MGG: Traducir es efectivamente una forma de leer, por eso creo que no hay ni buenas ni malas traducciones. Podemos discutir la interpretación de tal o tal traductor, nos podrá convencer o no su lectura, pero al final una traducción termina siendo una simple propuesta. Habría que establecer una cartografía mundial actualizada de los flujos de las traducciones por país y por idioma. De hecho, Franco Moretti hizo algo parecido con su Atlas de la novela europea. En Francia, la gran mayoría de esta circulación se hace desde el inglés. Israel Joshua Singer, el hermano mayor de Bashevis, tuvo muchísimo éxito con su novela Los hermanos Ashkenazi y su adaptación teatral se estrenó en idish por todas partes. Encontré por casualidad un diario antiguo con una reseña del estreno parisino de la obra en el Théâtre de la Porte-Saint Martin en 1938. El crítico expone una teoría bastante original: para él, el hecho de que la mayoría del público no hubiera entendido los diálogos, en idish claro, le dio más fuerza cómica a la obra. Añade que probablemente les hubiera parecido insoportable si la hubiesen traducido al francés. Puede ser a veces necesaria y hasta productiva una dosis de malentendido. La literatura –en realidad la vida en general– necesita “la dulzura de un misterio”, para retomar la fórmula de Proust en El tiempo recobrado. Lo digo en serio, creo que no hay que entenderlo todo, enseguida y en simultáneo. El misterio y el secreto son dos ingredientes fundamentales.
AH: Creo que tengo una relación con los traductores bastante distinta a la de otros escritores contemporáneos porque para mí es un asunto que me incumbe casi como la escritura. No quisiera que mis novelas en otros idiomas fueran como hijos bastardos. Incluso, muchas veces entre traductores me siento una infiltrada. Quizás si no viviera en otro idioma no tendría esta relación con mis libros traducidos y podría verlo como lo que es, la escritura de otro. Trato de pensar con el traductor todo lo que el traductor me deja, que a veces es muchísimo, como el caso del inglés y el francés, y a veces es poco, como en alemán, o nada como en turco o georgiano. Pero siempre creo que hay un lazo, una dependencia, una relación amorosa entre el autor, el texto y el traductor. Y esa relación, digamos amorosa, se ve en el texto.

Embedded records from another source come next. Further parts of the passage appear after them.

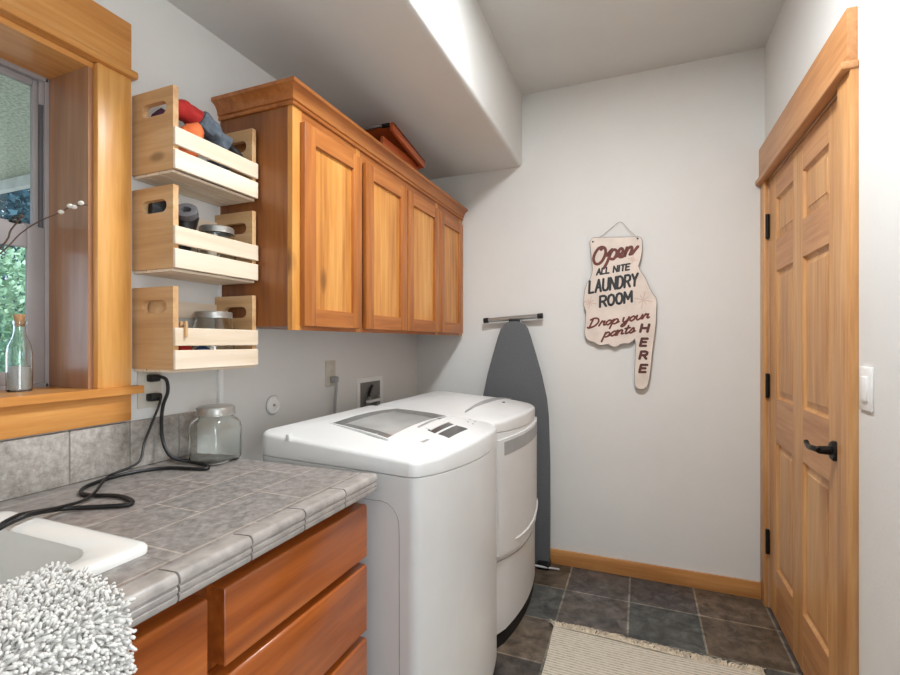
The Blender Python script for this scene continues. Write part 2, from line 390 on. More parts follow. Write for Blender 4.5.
# casing and header
cs = MB(); cs.box(XR - .02, XR, 1.662, 1.758, 0, DZ1 + .005, .002); cs.build('casing', 'door_z', door)
cs = MB(); cs.box(XR - .02, XR, 2.662, YB, 0, DZ1 + .005, .002); cs.build('casing', 'door_z', door)
hd = MB(); hd.box(XR - .026, XR, 1.668, YB, DZ1 + .02, 2.222, .002); hd.build('header', 'door_y', door)
hd = MB(); hd.box(XR - .042, XR, 1.657, YB, DZ1 - .001, DZ1 + .022, .005); hd.build('header_lip', 'door_y', door)
jb = MB(); jb.box(XR + .001, XR + .1, LY1 + .003, DY1, 0, DZ1); jb.box(XR + .001, XR + .1, DY0, LY0 - .003, 0, DZ1); jb.box(XR + .001, XR + .1, LY0 - .003, LY1 + .003, LZ1 + .003, DZ1); jb.build('jamb', 'door_z', door)
for z in (1.822, 1.062, .318):
    h = MB(); h.box(XR - .004, XR + .001, LY1 - .006, LY1 + .008, z - .055, z + .055, .001, 1)
    h.tube([(XR - .008, LY1 + .002, z - .058), (XR - .008, LY1 + .002, z + .058)], .008, 12)
    h.build('hinge', 'iron', door)['label'] = 'black hinge'
hz, hy = .926, 1.835
hn = MB(); hn.lathe([(0, 0), (.032, 0), (.032, -.006), (.027, -.012), (.014, -.014), (.012, -.045), (0, -.046)], (XR, hy, hz), 28, 'X')
handle = hn.build('handle', 'iron', door); handle['label'] = 'black lever handle'
lv = MB(); lv.tube(spline([(XR - .045, hy - .012, hz), (XR - .052, hy + .02, hz + .001), (XR - .052, hy + .05, hz - .003), (XR - .05, hy + .08, hz - .002), (XR - .048, hy + .105, hz + .006)], 5),
               [.0092] * 8 + [.0085] * 6 + [.008, .0078, .0076, .0075, .0075, .008, .0075], 12)
lv.build('lever', 'iron', handle)

# ---- window
win = thing('window_1', 'window with grey frame and deep wooden surround on the left wall', 'window', (XL, .3, WZ0)); win['kind'] = 'structure'
MB().box(XL, XL + .02, .796, .884, WZ0, 2.0, .002).build('casing', 'trim_z', win)
MB().box(XL, XL + .02, WY0 - .095, WY0, WZ0, 2.0, .002).build('casing', 'trim_z', win)
c = MB(); c.box(XL, XL + .024, WY0 - .095, .882, 2.022, 2.15, .002); c.build('header', 'trim_y', win)
c = MB(); c.box(XL, XL + .034, WY0 - .13, .896, 2.0, 2.021, .005); c.build('header_lip', 'trim_y', win)
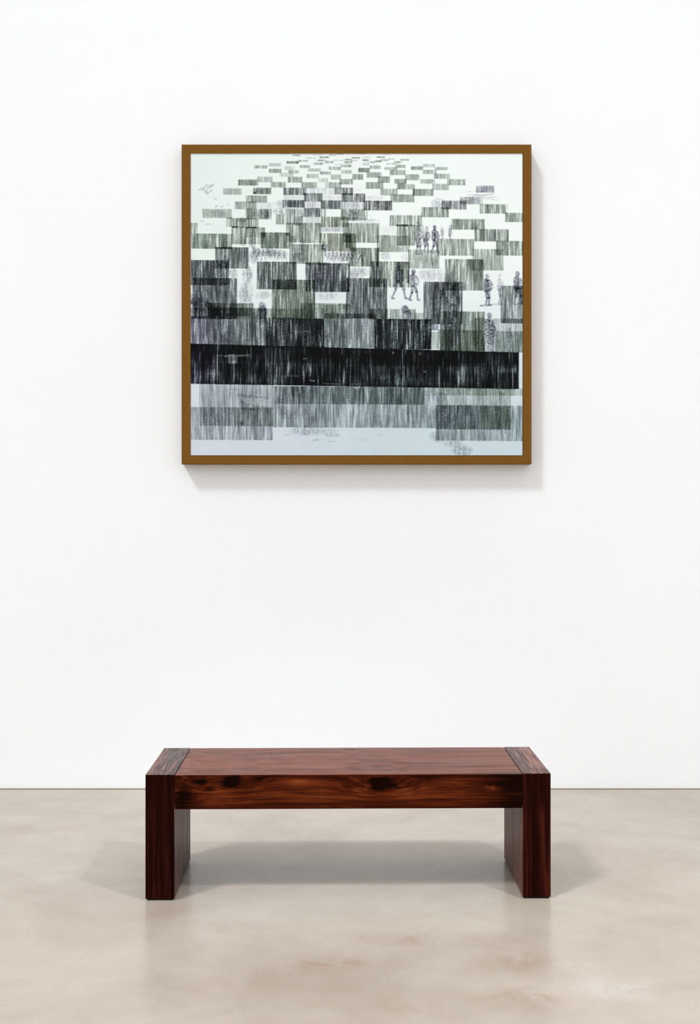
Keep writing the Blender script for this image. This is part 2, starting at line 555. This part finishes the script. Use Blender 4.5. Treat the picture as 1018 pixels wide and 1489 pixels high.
# top: tiny far blocks
for a in [('B', 210, 112, 345, 140, .42), ('B', 345, 100, 455, 118, .3), ('B', 275, 40, 375, 52, .3), ('B', 150, 22, 240, 30, .25),
          ('B', 585, 60, 690, 76, .36), ('B', 440, 70, 545, 82, .16), ('B', 510, 36, 620, 46, .16), ('B', 690, 38, 775, 50, .22),
          ('B', 780, 26, 860, 38, .22), ('B', 560, 96, 660, 112, .3), ('B', 650, 112, 740, 135, .24), ('B', 520, 128, 625, 155, .24),
          ('B', 360, 158, 475, 188, .26), ('B', 190, 170, 300, 212, .15), ('B', 870, 88, 955, 102, .26), ('B', 865, 113, 955, 135, .3),
          ('B', 955, 68, 1045, 82, .36), ('B', 745, 98, 860, 108, .17), ('B', 830, 150, 950, 180, .27), ('B', 750, 143, 835, 152, .14),
          ('B', 690, 175, 830, 212, .22), ('B', 450, 195, 600, 230, .22), ('B', 590, 230, 715, 265, .28), ('B', 5, 135, 150, 172, .17),
          ('B', 10, 200, 150, 245, .34), ('B', 130, 245, 290, 290, .15), ('B', 230, 215, 350, 250, .22), ('B', 440, 258, 575, 305, .22),
          ('B', 715, 265, 830, 320, .22), ('B', 830, 212, 950, 255, .22), ('B', 575, 305, 680, 350, .15), ('B', 225, 290, 390, 355, .3),
          ('B', 810, 315, 965, 375, .33), ('B', 30, 350, 200, 410, .3), ('B', 380, 352, 557, 418, .3), ('B', 650, 352, 835, 418, .24),
          ('B', 955, 258, 1080, 322, .3),
          ('C', 80, 22, 180, 34, .22), ('C', 370, 32, 455, 42, .14), ('C', 295, 62, 390, 74, .36), ('C', 145, 62, 220, 75, .17),
          ('C', 130, 93, 210, 110, .34), ('C', 340, 92, 430, 108, .24), ('C', 430, 80, 500, 95, .24), ('C', 565, 90, 665, 105, .28),
          ('C', 495, 112, 580, 135, .24), ('C', 275, 103, 350, 125, .34), ('C', 220, 113, 270, 135, .24), ('C', 140, 130, 210, 160, .15),
          ('C', 405, 133, 520, 155, .15), ('C', 0, 100, 75, 112, .16), ('C', 215, 162, 340, 200, .26), ('C', 510, 153, 625, 190, .26),
          ('C', 385, 180, 530, 212, .24), ('C', 85, 190, 215, 238, .36), ('C', 445, 212, 620, 270, .28), ('C', 685, 172, 825, 210, .32),
          ('C', 825, 145, 955, 180, .2), ('C', 820, 210, 975, 258, .3), ('C', 955, 180, 1102, 214, .24), ('C', 180, 238, 350, 300, .28),
          ('C', 310, 285, 445, 357, .33), ('C', 620, 262, 778, 328, .3), ('C', 500, 315, 635, 370, .33), ('C', 795, 318, 955, 367, .26),
          ('C', 175, 350, 370, 425, .33), ('C', 525, 365, 605, 432, .36), ('C', 605, 375, 730, 432, .26), ('C', 340, 425, 535, 500, .28),
          ('C', 710, 428, 940, 505, .33), ('C', 455, 490, 725, 577, .3), ('C', 948, 255, 1128, 312, .25), ('C', 930, 370, 1114, 440, .28),
          ('A', 780, 160, 930, 195, .3), ('A', 600, 322, 825, 388, .38), ('A', 815, 290, 990, 350, .22), ('A', 430, 422, 640, 492, .27),
          ('A', 770, 415, 975, 487, .38), ('A', 690, 503, 930, 583, .3), ('A', 563, 570, 805, 657, .32), ('A', 190, 655, 525, 757, .22),
          ('D', 120, 318, 325, 385, .3)]:
    R(*a, edge=0.35, streak=0.55)
R('D', 448, 392, 655, 468, .28, 'v')
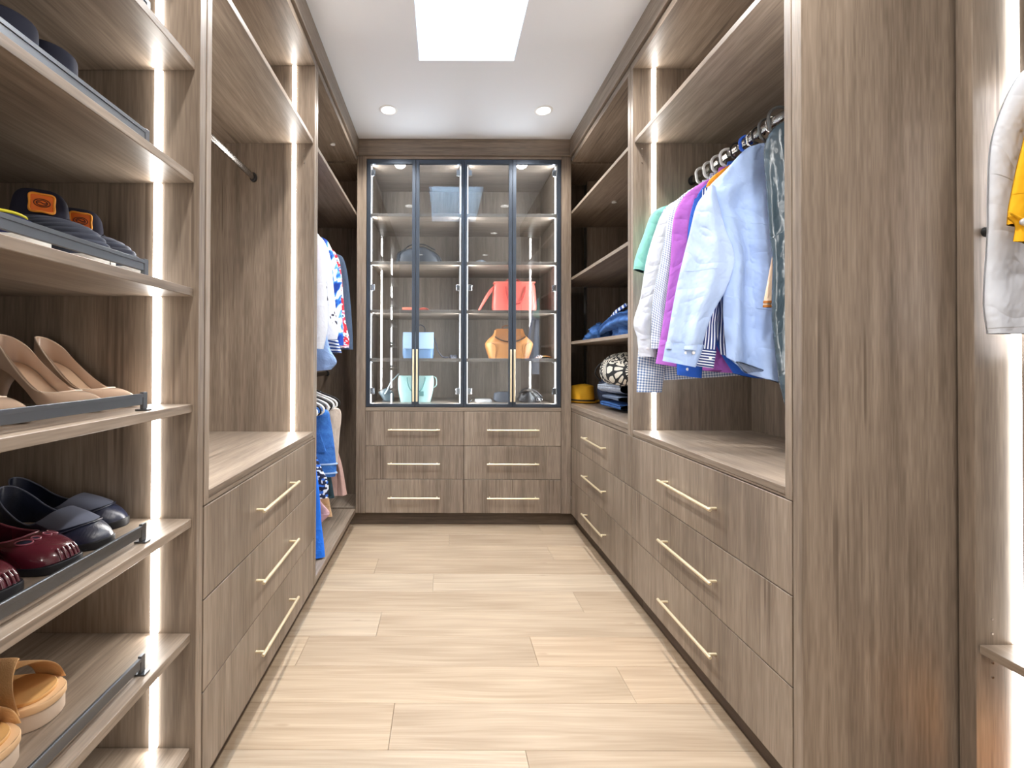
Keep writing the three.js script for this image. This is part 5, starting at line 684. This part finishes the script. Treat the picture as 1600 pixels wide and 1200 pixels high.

Estando en Varsovia me di cuenta de que los lectores tomaban la novela, Matate, amor, como una novela local, y que el personaje les parecía, obviamente, de nacionalidad polaca. ¡Pero me pasó lo mismo en otros países!
MGG: Debe existir una clase de escritor que elabora su obra en función de sus traductores. Freud al parecer formaba parte de ella. En una carta a Ernest Jones le confiesa que se arrepentía de haber escrito “el yo y el ello” porque le parecía imposible de recrearlos en inglés. Se escribía con sus traductores. ¿Vos pudiste conocer a algunos?
AH: Mi traductora al polaco no quiso conocerme. Fui a Varsovia a participar de algunas charlas y mi editora, supongo que al verme emocionada, me advirtió que la traductora no quería conocerme. Lo sentí como una cita que fracasó, una cita de Tinder mal armada. Creo que tenía la teoría conspiradora o supersticiosa de que conocer al autor mata al texto traducido o algo así. Mi primera traducción fue al hebreo, mi lengua de la infancia, y entendí que la traductora había sabido oír la música, había sabido tocar las notas sin falsearlas, sin demagogia, y eso que a la lengua casi no la hablo. Pienso en toda la literatura del límite de la palabra, como Blanchot, siempre al filo del silencio, y de anular la figura del escritor, la identificación con ese supuesto llamado autor. Blanchot dice algo que siempre me gustó y me sirvió para escribir diálogos: “El drama, y el lado fuerte, en todas las confesiones ‘verdaderas’, es que uno comienza a hablar sólo en vista de ese momento en el que no se puede continuar”. Y pienso en Aharón Appelfeld, en su mutismo, su tartamudez y todos los trastornos del habla que él tuvo y que forman su escritura. En Appelfeld entra de manera exponencial todo el drama de la lengua materna, la lengua de adopción y el esfuerzo físico que significó para él aprender el hebreo y dejar de lado su lengua materna. Él lo cuenta bien, esa generación para la cual el abandono de la lengua materna no fue sólo un asunto político, sino existencial. Para mí ahí está la enunciación misma de la escritura. Me acuerdo de haber leído en el diario de un prisionero del gueto de Varsovia: “No más palabras, no más palabras, no más palabras”.